Abstract

The objective of the study was to test a new methodology that combines non-destructive, high-precision analytical techniques to detect and quantify formation damage introduced by drilling fluids.

Reservoir core material and standard Berea sandstone samples were exposed to synthetic oil based and water based drilling fluids under downhole conditions simulated by radial drainage, dynamic filtration experiments. Alterations in the rock pore structure were investigated using non-destructive methods including 10-MHz Nuclear Magnetic Resonance (NMR) relaxation measurements, NMR Imaging and Computed Tomography (CT) Scanning. Backscattered Electron Imaging (BSEI), core analysis and mercury porosimetry provided additional, quantitative information on baseline rock properties.

Results show that several types of damage can be identified and quantified. Mud solids (barite) caused shallow, partially irremovable internal filtercakes. Polymers accumulated deeply inside core plugs and are considered to be potentially damaging. The synthetic oil based fluid introduced surfactants into the rock which could not be removed by backflooding.

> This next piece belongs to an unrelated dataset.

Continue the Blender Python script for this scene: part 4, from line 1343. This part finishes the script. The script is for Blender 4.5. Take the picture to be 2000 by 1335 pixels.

The study demonstrates the high potential of the methodology to generate comprehensive data on the type and distribution of components that can cause formation damage in reservoir rocks.

Introduction

Formation damage is the impairment to the productivity of hydrocarbon bearing rock formations caused by the combination of mechanical and chemical activities required to drill or complete wells or stimulate reservoirs. Wellbore damage occurs where introduced or released particles, water, emulsions or scaling products alter the hydrocarbon delivery system. Recognition and treatment of formation damage typically rely on core displacement tests in combination with traditional core analysis and petrographic analysis methods. Coreflood experiments are useful indicators of the changes in the baseline permeability, yet, they provide no direct insight into the causative and triggering mechanisms controlling damage. At present, any evaluation of the causative mechanisms combines coreflood experiments with petrographic procedures like secondary electron microscopy, cryogenic electron microscopy, thin section observation, X-Ray diffraction or X-Ray Fluorescence". Such approaches have either observational value, i.e. they are non-quantitative, or they may require to break the rock material prior to the analysis.

CT-Scanning, on the other hand, is a well established quantitative and non-destructive analytical method in formation damage analysis. Furthermore, NMR relaxation measurements (cf. Attard et al.), as well as NMR-Imaging have been applied to investigate a large range of petrophysical phenomena, transport processes and chemical reactions inside rocks. Earlier applications of MR-Imaging in non-destructive formation damage analysis have, for example, been reported by Fordham et al. Basan and Pratt combined Backscattered Electron (BSE) Microscopy with image analysis to both identify drill mud components in pore structures and quantify their abundance. Using any of these methods alone, will produce information limited to the individual character of the method. In combination, however, these non-destructive methods will provide comprehensive, quantitative data on the type and distribution of formation damage in a rock.